Common Use Cases for JWT Generation
Testing and development — generate tokens with custom claims to test API endpoints without standing up an authentication server.
Microservices — create short-lived tokens to authenticate inter-service calls in local development or staging environments.
API documentation — generate example tokens to include in API docs or Postman collections.
Security research — test how your application handles various claim configurations, expired tokens, or unusual payload structures.
Learning JWT — the live preview makes it easy to understand exactly how claim values map to the encoded token.
Privacy and Security
This JWT Generator runs entirely in your browser using the Web Crypto API. Your secret and payload claims are never sent to any server, stored, or logged. You can safely use this tool in air-gapped or offline environments once the page has loaded.
Frequently Asked Questions
What is the difference between HS256, HS384, and HS512? All three are HMAC-based algorithms using different SHA hash functions. HS256 uses SHA-256 (256-bit output), HS384 uses SHA-384, and HS512 uses SHA-512. A longer hash provides marginally more collision resistance but has no practical security advantage for JWTs — HS256 is sufficient for most use cases.

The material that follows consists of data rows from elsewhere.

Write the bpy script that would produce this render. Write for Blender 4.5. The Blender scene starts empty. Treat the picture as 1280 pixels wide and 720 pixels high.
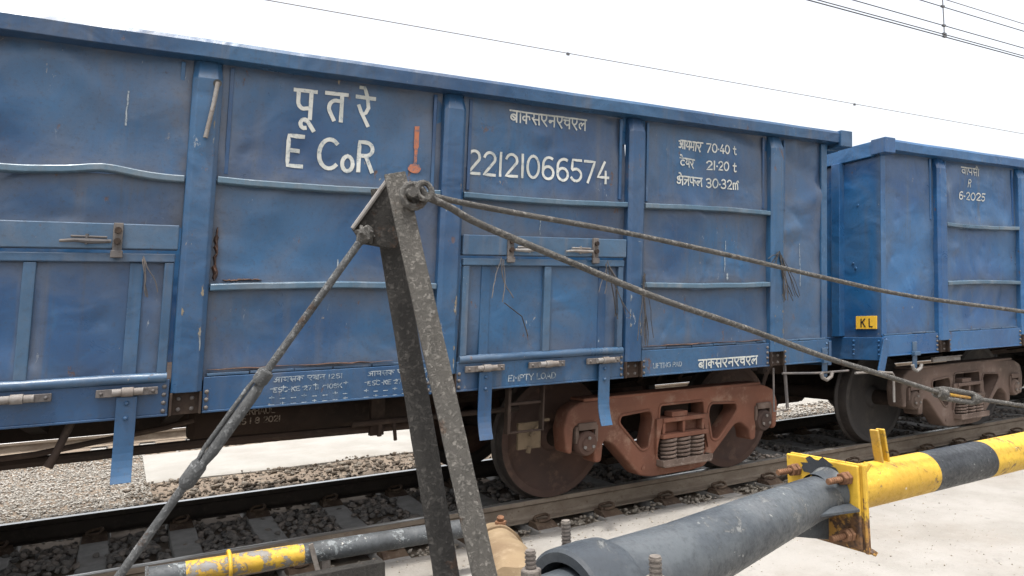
import bpy, bmesh, math, random
import numpy as np
from mathutils import Vector, Matrix, noise
SC = bpy.context.scene
COL = SC.collection
rnd = random.Random(7)
PI = math.pi

# ------------------------------------------------------------------ camera, sky, sun, exposure
cd = bpy.data.cameras.new("camera"); cam = bpy.data.objects.new("camera", cd); COL.objects.link(cam); SC.camera = cam
cd.sensor_width = 36; cd.lens = 36*897.3/1280; cd.clip_start = .05; cd.clip_end = 3000
_f = Vector((0.47562, 0.87843, 0.04633)); _r = Vector((0.87963, -0.47455, -0.03248)); _u = _r.cross(_f)
cam.matrix_world = Matrix(((_r.x, _u.x, -_f.x, 0), (_r.y, _u.y, -_f.y, 0), (_r.z, _u.z, -_f.z, 1.468), (0, 0, 0, 1)))

SUN_EL, SUN_AZ = math.radians(78), math.radians(215)     # azimuth clockwise from +Y: high, behind the camera
w = bpy.data.worlds.new("World"); SC.world = w; w.use_nodes = True
wn = w.node_tree.nodes; wl = w.node_tree.links
bg = wn['Background']; bg.inputs['Strength'].default_value = .15
sky = wn.new('ShaderNodeTexSky'); sky.sky_type = 'NISHITA'; sky.sun_disc = False
sky.sun_elevation = SUN_EL; sky.sun_rotation = SUN_AZ; sky.air_density = 1.2; sky.dust_density = 6; sky.ozone_density = 1
hs = wn.new('ShaderNodeHueSaturation'); hs.inputs['Saturation'].default_value = .28; hs.inputs['Value'].default_value = 2.15
wl.new(sky.outputs[0], hs.inputs['Color']); wl.new(hs.outputs[0], bg.inputs['Color'])
sd = bpy.data.lights.new("sun", 'SUN'); sd.energy = 3.5; sd.angle = math.radians(4); sd.color = (1, .975, .93)
sun = bpy.data.objects.new("sun", sd); COL.objects.link(sun)
_sd = Vector((math.sin(SUN_AZ)*math.cos(SUN_EL), math.cos(SUN_AZ)*math.cos(SUN_EL), math.sin(SUN_EL)))
sun.rotation_euler = _sd.to_track_quat('Z', 'Y').to_euler()
vs = SC.view_settings; vs.view_transform = 'Standard'; vs.look = 'None'; vs.gamma = 1; vs.exposure = .25
SC.render.film_transparent = False

# ------------------------------------------------------------------ key sizes (metres, rail head at z = 0)
DS = 4.475            # wagon side plane (outer face of posts)
DN = 5.225            # near rail centre line
GAUGE = 1.743
K = .0758             # lean of the rolling stock along the track

# ------------------------------------------------------------------ material helpers
class NT:
    def __init__(s, name):
        s.m = bpy.data.materials.new(name); s.m.use_nodes = True
        s.t = s.m.node_tree; s.N = s.t.nodes; s.L = s.t.links
        s.b = s.N['Principled BSDF']
        tc = s.N.new('ShaderNodeTexCoord'); oi = s.N.new('ShaderNodeObjectInfo')
        ml = s.N.new('ShaderNodeMath'); ml.operation = 'MULTIPLY'; ml.inputs[1].default_value = 37.
        s.L.new(oi.outputs['Random'], ml.inputs[0])
        cx = s.N.new('ShaderNodeCombineXYZ')
        for i in range(3): s.L.new(ml.outputs[0], cx.inputs[i])
        ad = s.N.new('ShaderNodeVectorMath'); ad.operation = 'ADD'
        s.L.new(tc.outputs['Object'], ad.inputs[0]); s.L.new(cx.outputs[0], ad.inputs[1])
        s.co = ad.outputs[0]; s.obj = tc.outputs['Object']; s.rand = oi.outputs['Random']
    def map(s, scale, src=None):
        m = s.N.new('ShaderNodeMapping'); m.inputs['Scale'].default_value = scale
        s.L.new(src or s.co, m.inputs['Vector']); return m.outputs[0]
    def noise(s, scale, detail=4, rough=.6, vec=None, dist=0):
        n = s.N.new('ShaderNodeTexNoise'); n.inputs['Scale'].default_value = scale
        n.inputs['Detail'].default_value = detail; n.inputs['Roughness'].default_value = rough
        n.inputs['Distortion'].default_value = dist
        s.L.new(vec or s.co, n.inputs['Vector']); return n.outputs['Fac']
    def voro(s, scale, vec=None, feat='F1', out='Distance'):
        n = s.N.new('ShaderNodeTexVoronoi'); n.feature = feat; n.inputs['Scale'].default_value = scale
        s.L.new(vec or s.co, n.inputs['Vector']); return n.outputs[out]
    def ramp(s, fac, a, b, lo=0., hi=1.):
        r = s.N.new('ShaderNodeMapRange'); r.inputs[1].default_value = a; r.inputs[2].default_value = b
        r.inputs[3].default_value = lo; r.inputs[4].default_value = hi; r.interpolation_type = 'SMOOTHSTEP'
        s.L.new(fac, r.inputs[0]); return r.outputs[0]
    def mix(s, fac, A, B, mode='MIX'):
        m = s.N.new('ShaderNodeMix'); m.data_type = 'RGBA'; m.blend_type = mode
        if isinstance(fac, (int, float)): m.inputs[0].default_value = fac
        else: s.L.new(fac, m.inputs[0])
        for i, v in ((6, A), (7, B)):
            if isinstance(v, tuple): m.inputs[i].default_value = (*v, 1)
            else: s.L.new(v, m.inputs[i])
        return m.outputs[2]
    def math(s, op, a, b=0.):
        m = s.N.new('ShaderNodeMath'); m.operation = op; m.use_clamp = False
        for i, v in enumerate((a, b)):
            if isinstance(v, (int, float)): m.inputs[i].default_value = v
            else: s.L.new(v, m.inputs[i])
        return m.outputs[0]
    def attr(s, name):
        a = s.N.new('ShaderNodeAttribute'); a.attribute_name = name; return a.outputs['Fac']
    def out(s, col, rough=.6, bump=None, bs=.3, dist=.01, metal=0., spec=.5):
        if isinstance(col, tuple): s.b.inputs['Base Color'].default_value = (*col, 1)
        else: s.L.new(col, s.b.inputs['Base Color'])
        if isinstance(rough, (int, float)): s.b.inputs['Roughness'].default_value = rough
        else: s.L.new(rough, s.b.inputs['Roughness'])
        s.b.inputs['Metallic'].default_value = metal; s.b.inputs['Specular IOR Level'].default_value = spec
        if bump is not None:
            b = s.N.new('ShaderNodeBump'); b.inputs['Strength'].default_value = bs; b.inputs['Distance'].default_value = dist
            s.L.new(bump, b.inputs['Height']); s.L.new(b.outputs[0], s.b.inputs['Normal'])
        return s.m

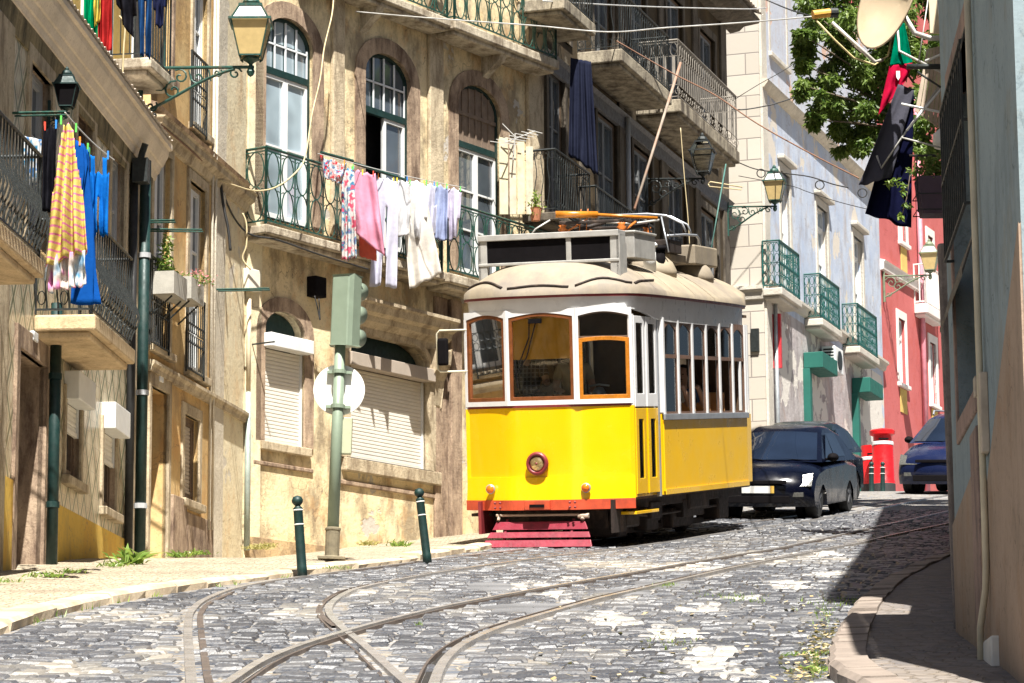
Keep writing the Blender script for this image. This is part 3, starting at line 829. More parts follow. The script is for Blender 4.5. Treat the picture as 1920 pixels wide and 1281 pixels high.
# cornice following the eaves, band beneath
zc = F.z(250, 300)          # underside of the cream cornice at the right end
B.wall(M_TILE, 0, F.L, zb-3.5, zc+.45, back=4.5, reveal=M_STONEP)
B.moulding('cornice_band', 0, F.L, zc-.02, [(0, -.22), (.02, -.22), (.03, -.12), (.045, -.02), (.045, .04), (0, .04)], M_FRIEZE)
B.moulding('cornice', 0, F.L+.12, zc, [(0, 0), (.06, .02), (.08, .09), (.10, .10), (.13, .18), (.15, .19), (.21, .31), (.22, .38), (.26, .39), (.26, .46), (0, .50)], M_CORN)
# roof of clay tiles behind the cornice: scalloped edge
rt = B.mb(); P = []
nn = int(F.L/.09)
for i in range(nn+1):
    u = i*.09; h = .03*abs(sin(pi*i/2)); P.append([(u, .29, zc+.465+h), (u, .1, zc+.52+h), (u, -4.5, zc+1.7+h)])
rt.grid(P); M_ROOFT = m_gen('bleached_roof_tiles', (.62, .54, .46), .85, var=.35, vs=9, bump=.3, bs=30); rt.build('roof', M_ROOFT, B.root)
# yellow plinth, stepping: top follows the sills
zp = F.z(100, 938)
pl_ = B.mb()
for (xa, xb) in ((-420, 20), (88, 120), (152, 190), (218, 236)):
    ua, ub = F.u(xa, 1000), F.u(xb, 1000)
du0 = F.u(33, 800)-.15; du1 = F.u(79, 800)+.15
zpl = F.z(96, 940)
pl_.box(0, du0, -.02, .02, zb-3.6, zpl); pl_.box(du1, F.L-.02, -.02, .02, zb-3.6, zpl); pl_.build('plinth', M_YEL, B.root)
zq = F.z(222, 996)
# quoin strips of stone
for (xa, xb) in ((-40, 8), (240, 258)):
    B.board('pilaster', F.u(xa, 600), F.u(xb, 600), zb-3, zc-.2, 0, .045, M_STONE)
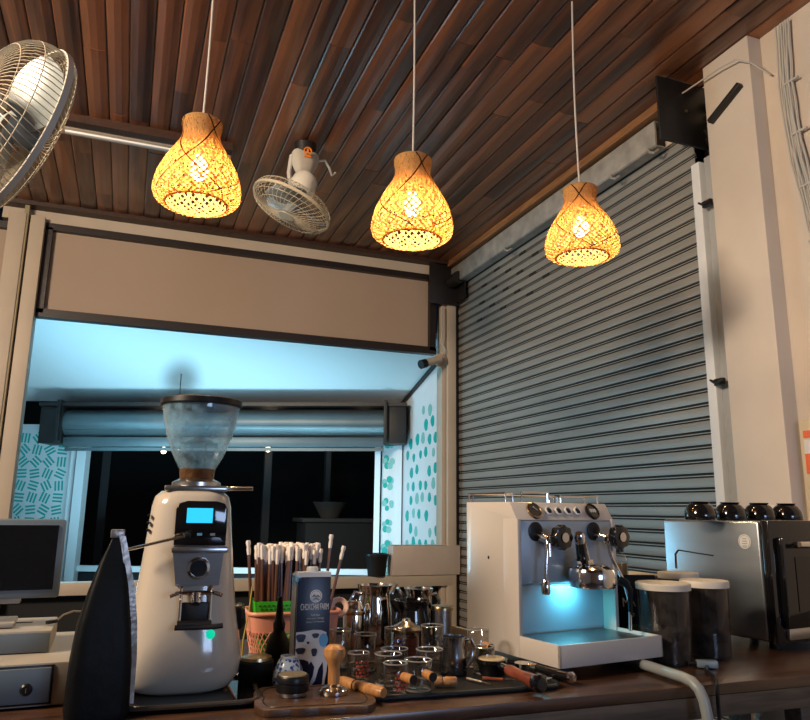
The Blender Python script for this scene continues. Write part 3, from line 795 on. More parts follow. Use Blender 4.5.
# slanted instrument panel
sl = math.atan2(.042, .030); nrm = Vector((0, -math.sin(sl), math.cos(sl)))
def slant(x, u, off=0): return Vector((x, .030*u, .355+.043*u)) + nrm*off
def disc(name, x, u, r, th, m_, parent=em, ring=None):
    p = slant(x, u, .001)
    q = MB().lathe([(0, th*.6), (r*.8, th*.6), (r*.86, th), (r, th*.8), (r, 0), (0, 0)], 32, c=p, axis=nrm); return q.build(name, m_, parent)
g = disc('pressure_gauge', .072, .45, .024, .008, M['bronze'])
MB().lathe([(0, .006), (.019, .006), (.019, .0045), (0, .0045)], 28, c=slant(.072, .45, .001), axis=nrm).build('dial', M['gblack'], g)
MB().box(slant(.076, .50, .008), (.022, .002, .002), rot=(sl, .5, 0)).build('needle', M['milkwhite'], g)
g = disc('temperature_display', .292, .45, .024, .008, M['gblack'])
text('digits', '000', .016, M['milkwhite'], g, slant(.292, .45, .0075), (sl, 0, 0))
for k in range(4):
    x = .126+k*.036; s_ = disc('switch', x, .45, .0125, .006, M['milkwhite'])
    MB().box(slant(x, .45, .006), (.010, .013, .004), rot=(sl, 0, 0), bev=.001).build('rocker', M['black'], s_)
# steam valves
for x, lab in ((.085, 'l'), (.302, 'r')):
    v = MB().lathe([(0, 0), (.024, 0), (.024, .004), (.018, .006), (0, .006)], 28, c=(x-.022, -.002, .325), axis=(0, -1, 0)).build('valve_collar', M['black'], em)
    MB().cyl((x-.012, -.004, .315), (x-.012, -.045, .305), .012, n=20).cyl((x-.012, -.040, .310), (x+.025, -.045, .312), .010, n=16).build('valve_body', M['chrome'], em)
    kn = MB(); n_ = 8; pts = []
    for k in range(64):
        a = 2*PI*k/64; r = .0295 + .0018*math.cos(a*n_); pts.append((r*math.cos(a), r*math.sin(a)))
    kn.prism(pts, .026, ((x+.026, -.042, .312), (1, 0, 0), (0, 0, 1)), bev=.002)
    k_ = kn.build('steam_knob', M['gblack'], em)
    MB().cyl((x+.026, -.068, .312), (x+.026, -.072, .312), .012, n=20).build('knob_cap', M['chrome'], k_)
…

Can I use this tool to generate production JWTs? For development and testing, yes. For production, use a server-side JWT library (jsonwebtoken, PyJWT, jose, etc.) so your secret is never exposed in client-side code. This tool is ideal for generating test tokens, debugging, and learning.
Why is my token expiring immediately?
Make sure your exp timestamp is in the future. Timestamps must be Unix seconds (not milliseconds). For example, 1735689599 is December 31, 2024 at 23:59:59 UTC.
How do I verify a JWT I generated here? Use the JWT Decoder tool on this site to paste the token and verify its HMAC signature with the same secret.
What is the typ field in the header?
The typ (type) parameter identifies the media type of the complete JWT. For standard JWTs, the value is "JWT". Some systems use custom values for application-specific token types.